Miller doesn't think he'll run into further trouble at the Ivory.

"All of our shows are open to the general public. We've never restricted admission," he says. "We get tons of high school and college kids."

Miller also believes press accounts of the brouhaha were misleading.

"Part of the misunderstanding was this idea that the archdiocese approved of our show and therefore we were able to go on. I don't think the monsignor would have liked our show, but he also didn't think it violated [the deed restriction]," Miller says. "If they see these songs about threesomes and STDs and musical orgasms and it doesn't freak them out, then I think we're pretty safe."

Though Miller is sanguine about his prospects at the Ivory, leaders of two other companies that will be in residence there — the NonProphet Theater Company and Hydeware Theatre — aren't nearly so optimistic.

"If you're going to pick three theaters to put into your theater, all three of us [New Line, Hydeware and NonProphet] are not exactly straightforward," says NonProphet artistic director Robert Mitchell. "We're not the Muny. We're all kind of edgy."

For years it has been something of a miracle that small companies like Hydeware and NonProphet have managed to mount a show at all. Working on shoestring budgets — Mitchell estimates that his company has roughly $1,500 in the till at the beginning of each season — NonProphet and its ilk try to defray costs by producing plays that do not call for elaborate sets, need few props and feature small casts.

Further complicating matters is the fact that for years St. Louis has had a dearth of usable spaces.

"That's one of the biggest problems facing a lot of companies these days," says NonProphet managing director Tyson Blanquart. "They have trouble finding space — that makes a lot of them very nomadic."

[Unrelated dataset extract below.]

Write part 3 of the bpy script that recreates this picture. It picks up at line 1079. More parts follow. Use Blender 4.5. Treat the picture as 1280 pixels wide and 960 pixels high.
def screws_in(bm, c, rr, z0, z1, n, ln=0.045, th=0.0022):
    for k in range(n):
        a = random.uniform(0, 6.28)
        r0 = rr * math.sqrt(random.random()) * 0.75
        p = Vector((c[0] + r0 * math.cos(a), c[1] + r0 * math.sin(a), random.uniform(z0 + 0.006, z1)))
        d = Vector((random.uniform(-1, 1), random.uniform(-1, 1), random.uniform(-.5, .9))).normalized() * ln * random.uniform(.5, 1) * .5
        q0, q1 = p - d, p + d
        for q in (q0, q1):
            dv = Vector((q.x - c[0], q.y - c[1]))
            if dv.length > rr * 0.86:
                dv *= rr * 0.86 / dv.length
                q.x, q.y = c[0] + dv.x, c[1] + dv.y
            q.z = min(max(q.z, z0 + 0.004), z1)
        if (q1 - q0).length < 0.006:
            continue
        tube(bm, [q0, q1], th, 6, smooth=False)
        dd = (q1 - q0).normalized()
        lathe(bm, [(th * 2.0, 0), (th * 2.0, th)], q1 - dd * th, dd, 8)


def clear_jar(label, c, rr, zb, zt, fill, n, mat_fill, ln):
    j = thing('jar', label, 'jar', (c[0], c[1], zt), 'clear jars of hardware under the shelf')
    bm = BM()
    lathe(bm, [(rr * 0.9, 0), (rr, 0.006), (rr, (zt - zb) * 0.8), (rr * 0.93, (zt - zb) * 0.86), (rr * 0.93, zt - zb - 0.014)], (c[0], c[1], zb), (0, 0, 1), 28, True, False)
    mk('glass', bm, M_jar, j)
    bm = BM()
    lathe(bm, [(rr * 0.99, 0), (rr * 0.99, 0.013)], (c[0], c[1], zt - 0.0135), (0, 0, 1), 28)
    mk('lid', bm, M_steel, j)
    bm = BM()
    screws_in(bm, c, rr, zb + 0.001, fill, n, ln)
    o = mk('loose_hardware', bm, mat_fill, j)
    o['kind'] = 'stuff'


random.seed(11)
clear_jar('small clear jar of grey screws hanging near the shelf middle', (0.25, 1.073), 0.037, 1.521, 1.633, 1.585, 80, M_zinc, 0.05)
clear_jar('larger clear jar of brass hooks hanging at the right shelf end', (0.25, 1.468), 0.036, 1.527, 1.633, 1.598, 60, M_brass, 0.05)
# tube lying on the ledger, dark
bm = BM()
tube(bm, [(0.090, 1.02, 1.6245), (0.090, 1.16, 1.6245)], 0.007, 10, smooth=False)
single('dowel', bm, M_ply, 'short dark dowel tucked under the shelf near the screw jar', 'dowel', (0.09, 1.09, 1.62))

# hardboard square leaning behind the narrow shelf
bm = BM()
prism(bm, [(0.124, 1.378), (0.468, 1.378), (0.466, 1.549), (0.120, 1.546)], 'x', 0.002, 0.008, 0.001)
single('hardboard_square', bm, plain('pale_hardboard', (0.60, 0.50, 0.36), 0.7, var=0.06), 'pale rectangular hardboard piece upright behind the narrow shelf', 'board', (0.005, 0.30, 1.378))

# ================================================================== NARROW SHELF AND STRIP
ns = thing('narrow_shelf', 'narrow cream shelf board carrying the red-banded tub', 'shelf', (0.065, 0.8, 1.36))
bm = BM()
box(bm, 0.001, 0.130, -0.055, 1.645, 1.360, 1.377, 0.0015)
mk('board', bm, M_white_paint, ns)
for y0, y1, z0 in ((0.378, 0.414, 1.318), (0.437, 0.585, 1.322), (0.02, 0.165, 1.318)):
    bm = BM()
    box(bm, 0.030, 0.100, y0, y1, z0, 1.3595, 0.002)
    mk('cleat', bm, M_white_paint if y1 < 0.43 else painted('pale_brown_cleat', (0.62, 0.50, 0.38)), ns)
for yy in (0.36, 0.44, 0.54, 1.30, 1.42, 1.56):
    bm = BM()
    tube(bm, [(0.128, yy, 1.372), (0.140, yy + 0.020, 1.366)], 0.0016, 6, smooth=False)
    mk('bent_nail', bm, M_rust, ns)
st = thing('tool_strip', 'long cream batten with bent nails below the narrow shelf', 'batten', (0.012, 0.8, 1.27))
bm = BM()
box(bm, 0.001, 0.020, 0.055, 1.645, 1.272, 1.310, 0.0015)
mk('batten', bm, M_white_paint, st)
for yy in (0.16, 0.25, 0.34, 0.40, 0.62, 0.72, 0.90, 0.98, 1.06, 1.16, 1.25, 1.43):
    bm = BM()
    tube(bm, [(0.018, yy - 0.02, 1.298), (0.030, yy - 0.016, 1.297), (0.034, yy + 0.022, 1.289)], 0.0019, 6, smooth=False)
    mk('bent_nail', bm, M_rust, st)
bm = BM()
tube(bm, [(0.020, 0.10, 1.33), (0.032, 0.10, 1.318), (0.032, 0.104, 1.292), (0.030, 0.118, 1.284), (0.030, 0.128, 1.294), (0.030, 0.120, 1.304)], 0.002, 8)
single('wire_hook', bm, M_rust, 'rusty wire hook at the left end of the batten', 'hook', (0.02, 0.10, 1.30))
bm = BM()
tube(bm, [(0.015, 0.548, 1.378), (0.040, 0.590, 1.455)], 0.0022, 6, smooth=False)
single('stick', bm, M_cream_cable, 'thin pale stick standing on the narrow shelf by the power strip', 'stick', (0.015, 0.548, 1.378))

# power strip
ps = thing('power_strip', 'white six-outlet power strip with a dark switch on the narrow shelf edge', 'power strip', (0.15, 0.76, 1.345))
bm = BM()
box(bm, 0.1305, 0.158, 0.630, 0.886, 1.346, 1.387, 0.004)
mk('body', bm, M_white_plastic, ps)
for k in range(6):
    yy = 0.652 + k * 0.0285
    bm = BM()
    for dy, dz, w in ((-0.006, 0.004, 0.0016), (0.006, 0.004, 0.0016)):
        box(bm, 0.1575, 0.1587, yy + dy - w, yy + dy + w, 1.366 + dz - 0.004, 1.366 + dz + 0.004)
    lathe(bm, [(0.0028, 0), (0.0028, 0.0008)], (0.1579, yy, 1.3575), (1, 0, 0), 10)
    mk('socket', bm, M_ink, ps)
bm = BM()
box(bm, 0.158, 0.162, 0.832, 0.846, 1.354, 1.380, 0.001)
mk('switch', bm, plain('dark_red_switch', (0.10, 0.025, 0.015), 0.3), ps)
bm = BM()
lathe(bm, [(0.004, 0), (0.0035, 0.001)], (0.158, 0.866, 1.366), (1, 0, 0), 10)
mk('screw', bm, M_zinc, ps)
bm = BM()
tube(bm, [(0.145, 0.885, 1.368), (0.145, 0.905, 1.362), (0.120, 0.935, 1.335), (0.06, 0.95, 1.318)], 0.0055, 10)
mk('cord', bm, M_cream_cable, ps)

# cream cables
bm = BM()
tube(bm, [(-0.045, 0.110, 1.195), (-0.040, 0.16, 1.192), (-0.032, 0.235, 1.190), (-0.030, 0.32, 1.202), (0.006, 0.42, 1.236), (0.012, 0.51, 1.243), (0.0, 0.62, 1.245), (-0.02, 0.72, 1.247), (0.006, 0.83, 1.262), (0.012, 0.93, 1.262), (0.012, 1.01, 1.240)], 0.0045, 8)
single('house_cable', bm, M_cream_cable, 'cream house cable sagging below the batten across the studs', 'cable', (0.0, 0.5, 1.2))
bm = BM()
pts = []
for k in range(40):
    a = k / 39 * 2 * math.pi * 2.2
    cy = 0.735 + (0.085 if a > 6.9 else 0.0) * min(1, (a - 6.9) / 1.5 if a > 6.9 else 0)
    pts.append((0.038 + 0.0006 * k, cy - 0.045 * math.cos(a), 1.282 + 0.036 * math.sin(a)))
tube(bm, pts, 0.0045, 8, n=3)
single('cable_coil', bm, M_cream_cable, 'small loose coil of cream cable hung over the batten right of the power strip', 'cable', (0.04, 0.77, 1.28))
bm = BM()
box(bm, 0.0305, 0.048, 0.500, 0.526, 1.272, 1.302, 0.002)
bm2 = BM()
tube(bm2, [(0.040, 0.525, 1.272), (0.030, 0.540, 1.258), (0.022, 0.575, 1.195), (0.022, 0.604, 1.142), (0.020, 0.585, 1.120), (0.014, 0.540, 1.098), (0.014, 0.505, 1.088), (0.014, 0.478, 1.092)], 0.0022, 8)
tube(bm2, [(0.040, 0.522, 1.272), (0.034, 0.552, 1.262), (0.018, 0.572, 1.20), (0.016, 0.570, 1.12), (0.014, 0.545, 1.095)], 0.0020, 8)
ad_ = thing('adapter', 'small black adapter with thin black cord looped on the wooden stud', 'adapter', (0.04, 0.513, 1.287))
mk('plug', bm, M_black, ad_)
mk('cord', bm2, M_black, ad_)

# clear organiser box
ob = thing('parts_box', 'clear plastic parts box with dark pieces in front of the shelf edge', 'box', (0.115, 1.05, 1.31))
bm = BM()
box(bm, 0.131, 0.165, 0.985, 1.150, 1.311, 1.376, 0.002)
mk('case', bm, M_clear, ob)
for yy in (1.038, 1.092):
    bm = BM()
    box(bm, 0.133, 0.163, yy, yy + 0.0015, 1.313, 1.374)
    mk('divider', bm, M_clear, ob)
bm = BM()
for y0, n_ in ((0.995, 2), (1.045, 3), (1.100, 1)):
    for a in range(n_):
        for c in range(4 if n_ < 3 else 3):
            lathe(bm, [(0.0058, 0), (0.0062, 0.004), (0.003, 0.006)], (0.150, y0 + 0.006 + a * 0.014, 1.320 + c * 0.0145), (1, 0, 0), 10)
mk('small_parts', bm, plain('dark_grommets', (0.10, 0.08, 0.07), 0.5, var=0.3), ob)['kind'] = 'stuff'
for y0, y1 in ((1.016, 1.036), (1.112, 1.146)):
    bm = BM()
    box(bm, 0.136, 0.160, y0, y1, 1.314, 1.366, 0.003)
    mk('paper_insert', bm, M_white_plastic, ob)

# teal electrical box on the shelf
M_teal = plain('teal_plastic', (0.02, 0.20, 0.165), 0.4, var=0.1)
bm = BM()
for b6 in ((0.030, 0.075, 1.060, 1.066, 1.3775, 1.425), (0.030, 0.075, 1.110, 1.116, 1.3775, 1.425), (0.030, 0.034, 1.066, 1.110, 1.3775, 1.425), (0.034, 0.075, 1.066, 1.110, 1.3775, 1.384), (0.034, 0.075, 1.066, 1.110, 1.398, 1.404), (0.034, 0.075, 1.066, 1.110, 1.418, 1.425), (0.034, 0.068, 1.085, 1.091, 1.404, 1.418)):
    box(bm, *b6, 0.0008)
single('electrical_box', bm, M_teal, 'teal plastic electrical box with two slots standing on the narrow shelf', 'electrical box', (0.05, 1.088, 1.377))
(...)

Not only must these smaller companies jockey for space, but they're also left with the unenviable task of informing audiences where their next show will be.

"People like to go to the same place to see the same theater company," says Ember Hyde, of Hydeware Theater. "When you're jumping around from space to space, people don't know where to go, and over a period of time that hurts you. The audience base doesn't grow."

But after years of having only a few spaces available, St. Louis is experiencing a mini-boom. The Ivory opened in late September. Stray Dog Theatre has found a permanent home at the Tower Grove Abbey on Tennessee Avenue east of Tower Grove Park. The long-vacant Woolworth building in Grand Center is slated to house a cabaret and a black box that will be available to local companies, and the fledgling St. Louis Actors' Studio recently opened its doors in the Gaslight Theater on Boyle Avenue in the Central West End.

Many people in the St. Louis theater community point to the Kevin Kline Awards as the primary impetus for the boomlet. Not only have the awards prompted a lot of former community theaters to begin paying their actors small stipends, but they've also raised awareness among the theatergoing population.

"For us the real value of the Kevin Kline Awards is the posters in the lobbies," says Miller, pointing to a placard in the Ivory's lobby that lists every show currently being staged in town. "Everybody is cross-promoting everybody."

So it is that on a recent Tuesday afternoon, William Roth dusts off his shirt as he emerges from the construction zone that three days hence will host the inaugural performance of the St. Louis Actors' Studio.

Today, opening night seems a long way off. The floor is still being painted black. Seating has yet to be installed. Though the stage is built, the adjoining restaurant and bar — which are slated to open on December 8, to coincide with the opening of Actors' Studio's second show — remains a raw space of exposed beams and two-by-fours.

Roth is a twenty-year veteran of the St. Louis stage. Like his partners, Milton Zoth and David Wassilak, he has worked with several companies around town. When presented with the opportunity of having their own space, the partners jumped.